====== Provided material

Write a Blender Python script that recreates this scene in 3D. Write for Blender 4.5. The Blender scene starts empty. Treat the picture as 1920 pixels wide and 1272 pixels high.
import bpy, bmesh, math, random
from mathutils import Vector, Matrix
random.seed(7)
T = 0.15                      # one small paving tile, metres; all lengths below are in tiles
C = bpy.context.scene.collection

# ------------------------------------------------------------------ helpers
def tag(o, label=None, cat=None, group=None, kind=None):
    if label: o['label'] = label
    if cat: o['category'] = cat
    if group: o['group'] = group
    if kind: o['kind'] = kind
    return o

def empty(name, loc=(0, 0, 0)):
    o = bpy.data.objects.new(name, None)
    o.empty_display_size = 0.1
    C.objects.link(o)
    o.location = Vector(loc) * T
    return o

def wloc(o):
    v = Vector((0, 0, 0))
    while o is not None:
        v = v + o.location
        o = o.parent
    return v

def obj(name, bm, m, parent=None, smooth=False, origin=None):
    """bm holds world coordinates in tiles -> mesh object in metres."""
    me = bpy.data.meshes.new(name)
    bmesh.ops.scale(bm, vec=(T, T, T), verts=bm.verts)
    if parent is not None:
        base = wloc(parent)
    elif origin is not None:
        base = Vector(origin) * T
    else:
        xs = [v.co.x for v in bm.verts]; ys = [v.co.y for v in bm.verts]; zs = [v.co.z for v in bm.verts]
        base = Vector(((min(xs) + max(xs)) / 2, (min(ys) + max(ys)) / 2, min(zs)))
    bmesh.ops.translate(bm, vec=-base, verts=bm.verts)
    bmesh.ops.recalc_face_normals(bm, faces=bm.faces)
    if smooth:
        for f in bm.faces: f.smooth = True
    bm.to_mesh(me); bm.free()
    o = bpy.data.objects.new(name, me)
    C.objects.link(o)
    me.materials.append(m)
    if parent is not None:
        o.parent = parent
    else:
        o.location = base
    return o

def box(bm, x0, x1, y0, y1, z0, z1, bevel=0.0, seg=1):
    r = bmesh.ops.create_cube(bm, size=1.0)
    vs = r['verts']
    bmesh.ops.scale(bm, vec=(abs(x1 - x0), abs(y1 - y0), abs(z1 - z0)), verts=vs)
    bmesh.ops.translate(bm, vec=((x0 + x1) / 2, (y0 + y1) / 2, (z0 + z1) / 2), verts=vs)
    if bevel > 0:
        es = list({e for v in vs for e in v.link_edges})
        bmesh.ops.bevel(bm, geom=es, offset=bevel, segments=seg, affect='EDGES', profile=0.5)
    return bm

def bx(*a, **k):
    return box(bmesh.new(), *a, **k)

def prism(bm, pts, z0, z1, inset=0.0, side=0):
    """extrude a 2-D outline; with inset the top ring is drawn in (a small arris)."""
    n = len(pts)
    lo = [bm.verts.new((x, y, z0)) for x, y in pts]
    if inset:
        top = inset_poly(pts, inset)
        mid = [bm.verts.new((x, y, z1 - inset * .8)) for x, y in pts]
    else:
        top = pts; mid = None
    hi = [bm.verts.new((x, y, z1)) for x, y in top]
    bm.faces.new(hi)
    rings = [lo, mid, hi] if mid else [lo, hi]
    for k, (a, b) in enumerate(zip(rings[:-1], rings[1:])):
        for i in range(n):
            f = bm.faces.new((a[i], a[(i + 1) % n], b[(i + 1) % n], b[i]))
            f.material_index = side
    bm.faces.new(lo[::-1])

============

Type out the material again exactly as presented.

Write a Blender Python script that recreates this scene in 3D. Write for Blender 4.5. The Blender scene starts empty. Treat the picture as 1920 pixels wide and 1272 pixels high.
import bpy, bmesh, math, random
from mathutils import Vector, Matrix
random.seed(7)
T = 0.15                      # one small paving tile, metres; all lengths below are in tiles
C = bpy.context.scene.collection

# ------------------------------------------------------------------ helpers
def tag(o, label=None, cat=None, group=None, kind=None):
    if label: o['label'] = label
    if cat: o['category'] = cat
    if group: o['group'] = group
    if kind: o['kind'] = kind
    return o

def empty(name, loc=(0, 0, 0)):
    o = bpy.data.objects.new(name, None)
    o.empty_display_size = 0.1
    C.objects.link(o)
    o.location = Vector(loc) * T
    return o

def wloc(o):
    v = Vector((0, 0, 0))
    while o is not None:
        v = v + o.location
        o = o.parent
    return v

def obj(name, bm, m, parent=None, smooth=False, origin=None):
    """bm holds world coordinates in tiles -> mesh object in metres."""
    me = bpy.data.meshes.new(name)
    bmesh.ops.scale(bm, vec=(T, T, T), verts=bm.verts)
    if parent is not None:
        base = wloc(parent)
    elif origin is not None:
        base = Vector(origin) * T
    else:
        xs = [v.co.x for v in bm.verts]; ys = [v.co.y for v in bm.verts]; zs = [v.co.z for v in bm.verts]
        base = Vector(((min(xs) + max(xs)) / 2, (min(ys) + max(ys)) / 2, min(zs)))
    bmesh.ops.translate(bm, vec=-base, verts=bm.verts)
    bmesh.ops.recalc_face_normals(bm, faces=bm.faces)
    if smooth:
        for f in bm.faces: f.smooth = True
    bm.to_mesh(me); bm.free()
    o = bpy.data.objects.new(name, me)
    C.objects.link(o)
    me.materials.append(m)
    if parent is not None:
        o.parent = parent
    else:
        o.location = base
    return o

def box(bm, x0, x1, y0, y1, z0, z1, bevel=0.0, seg=1):
    r = bmesh.ops.create_cube(bm, size=1.0)
    vs = r['verts']
    bmesh.ops.scale(bm, vec=(abs(x1 - x0), abs(y1 - y0), abs(z1 - z0)), verts=vs)
    bmesh.ops.translate(bm, vec=((x0 + x1) / 2, (y0 + y1) / 2, (z0 + z1) / 2), verts=vs)
    if bevel > 0:
        es = list({e for v in vs for e in v.link_edges})
        bmesh.ops.bevel(bm, geom=es, offset=bevel, segments=seg, affect='EDGES', profile=0.5)
    return bm

def bx(*a, **k):
    return box(bmesh.new(), *a, **k)

def prism(bm, pts, z0, z1, inset=0.0, side=0):
    """extrude a 2-D outline; with inset the top ring is drawn in (a small arris)."""
    n = len(pts)
    lo = [bm.verts.new((x, y, z0)) for x, y in pts]
    if inset:
        top = inset_poly(pts, inset)
        mid = [bm.verts.new((x, y, z1 - inset * .8)) for x, y in pts]
    else:
        top = pts; mid = None
    hi = [bm.verts.new((x, y, z1)) for x, y in top]
    bm.faces.new(hi)
    rings = [lo, mid, hi] if mid else [lo, hi]
    for k, (a, b) in enumerate(zip(rings[:-1], rings[1:])):
        for i in range(n):
            f = bm.faces.new((a[i], a[(i + 1) % n], b[(i + 1) % n], b[i]))
            f.material_index = side
    bm.faces.new(lo[::-1])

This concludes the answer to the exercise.